EXERCISE PROMPT
The listing below must be repeated word for word, with its images excluded.

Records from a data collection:
::::::::::

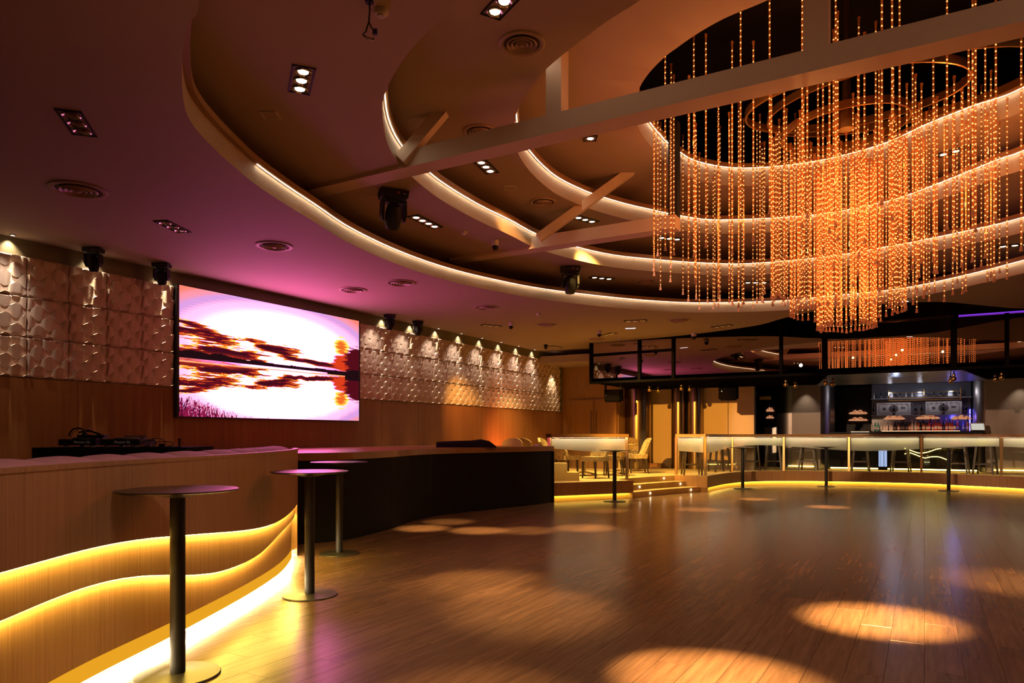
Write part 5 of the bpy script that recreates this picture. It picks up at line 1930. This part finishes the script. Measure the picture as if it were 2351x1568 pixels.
MB().lathe([(0.009, 0.006), (0.009, 0.062), (0.012, 0.064), (0.012, 0.078)], 12).build('body', M['black'], ms, 40)
# white socket adaptor with cable at the stage end
p = W(1258, 14.6, 1.146)
ad = thing('power_adaptor', 'small white adaptor with a black lead on the far stage corner', 'adaptor', (p.x - 0.1, p.y - 0.3, 1.146), 0.5)
MB().box((0, 0, 0.022), (0.10, 0.06, 0.044)).build('case', M['white'], ad)
MB().tube([(0.04, -0.01, 0.03), (0.09, -0.03, 0.02), (0.115, -0.05, 0.005)], 0.007, 6).build('lead', M['cable'], ad)

LAB = {'floor': 'brown laminate plank dance floor', 'wall_left': 'left wall with relief panels above wood veneer', 'ceiling': 'main dropped ceiling with the large curved opening', 'wall_right': 'right side wall out of view',
       'wall_front': 'wall behind the viewpoint', 'wall_back': 'dark rear wall behind the bar', 'trim_1': 'outermost and lowest curved cove band with light strip', 'trim_2': 'second curved cove band with light strip',
       'trim_3': 'third curved cove band with light strip', 'trim_4': 'innermost curved cove band around the bead chandelier', 'ceiling_beam': 'long white beam crossing in front of the bead chandelier',
       'ceiling_beam.001': 'shorter white beam ending at the left bead strings', 'ceiling_brace': 'short diagonal brace at the second cove', 'ceiling_brace.001': 'longer diagonal brace rising from the shorter white beam',
       'ceiling_post': 'post painted dark for its unlit side, above the end of the shorter white beam', 'ceiling_soffit': 'dropped soffit box in the far left ceiling corner', 'wall_door_side': 'brown wall around the double door',
       'door_1': 'brown double door with long chrome handles', 'wall_bay': 'amber lit back wall bays', 'pillar': 'bronze round pillar right of the double door', 'pillar.001': 'left bronze pillar of the close pair',
       'pillar.002': 'right bronze pillar of the close pair', 'pillar.003': 'grey rounded block left of the bar', 'pillar.004': 'grey rounded block right of the bar', 'ceiling_canopy': 'black framed tinted mirror canopy over the bar',
       'floor_platform': 'long curved raised platform before the bar', 'floor_platform.001': 'left raised platform beside the black stage', 'floor_steps': 'three carpeted steps with small step lamps'}
for k, v in LAB.items():
    if k in bpy.data.objects:
        bpy.data.objects[k]['label'] = v
for o in bpy.data.objects:
    for k in ('_world', '_base'):
        if k in o:
            del o[k]
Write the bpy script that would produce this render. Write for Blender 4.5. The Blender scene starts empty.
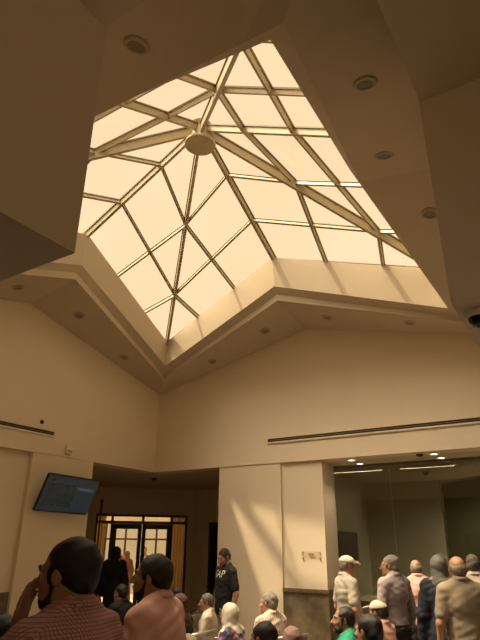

::::::::::

OUTPUT OF THE TASK
Write part 5 of the bpy script that recreates this picture. It picks up at line 1930. This part finishes the script. Measure the picture as if it were 2351x1568 pixels.
MB().lathe([(0.009, 0.006), (0.009, 0.062), (0.012, 0.064), (0.012, 0.078)], 12).build('body', M['black'], ms, 40)
# white socket adaptor with cable at the stage end
p = W(1258, 14.6, 1.146)
ad = thing('power_adaptor', 'small white adaptor with a black lead on the far stage corner', 'adaptor', (p.x - 0.1, p.y - 0.3, 1.146), 0.5)
MB().box((0, 0, 0.022), (0.10, 0.06, 0.044)).build('case', M['white'], ad)
MB().tube([(0.04, -0.01, 0.03), (0.09, -0.03, 0.02), (0.115, -0.05, 0.005)], 0.007, 6).build('lead', M['cable'], ad)

LAB = {'floor': 'brown laminate plank dance floor', 'wall_left': 'left wall with relief panels above wood veneer', 'ceiling': 'main dropped ceiling with the large curved opening', 'wall_right': 'right side wall out of view',
       'wall_front': 'wall behind the viewpoint', 'wall_back': 'dark rear wall behind the bar', 'trim_1': 'outermost and lowest curved cove band with light strip', 'trim_2': 'second curved cove band with light strip',
       'trim_3': 'third curved cove band with light strip', 'trim_4': 'innermost curved cove band around the bead chandelier', 'ceiling_beam': 'long white beam crossing in front of the bead chandelier',
       'ceiling_beam.001': 'shorter white beam ending at the left bead strings', 'ceiling_brace': 'short diagonal brace at the second cove', 'ceiling_brace.001': 'longer diagonal brace rising from the shorter white beam',
       'ceiling_post': 'post painted dark for its unlit side, above the end of the shorter white beam', 'ceiling_soffit': 'dropped soffit box in the far left ceiling corner', 'wall_door_side': 'brown wall around the double door',
       'door_1': 'brown double door with long chrome handles', 'wall_bay': 'amber lit back wall bays', 'pillar': 'bronze round pillar right of the double door', 'pillar.001': 'left bronze pillar of the close pair',
       'pillar.002': 'right bronze pillar of the close pair', 'pillar.003': 'grey rounded block left of the bar', 'pillar.004': 'grey rounded block right of the bar', 'ceiling_canopy': 'black framed tinted mirror canopy over the bar',
       'floor_platform': 'long curved raised platform before the bar', 'floor_platform.001': 'left raised platform beside the black stage', 'floor_steps': 'three carpeted steps with small step lamps'}
for k, v in LAB.items():
    if k in bpy.data.objects:
        bpy.data.objects[k]['label'] = v
for o in bpy.data.objects:
    for k in ('_world', '_base'):
        if k in o:
            del o[k]
Write the bpy script that would produce this render. Write for Blender 4.5. The Blender scene starts empty.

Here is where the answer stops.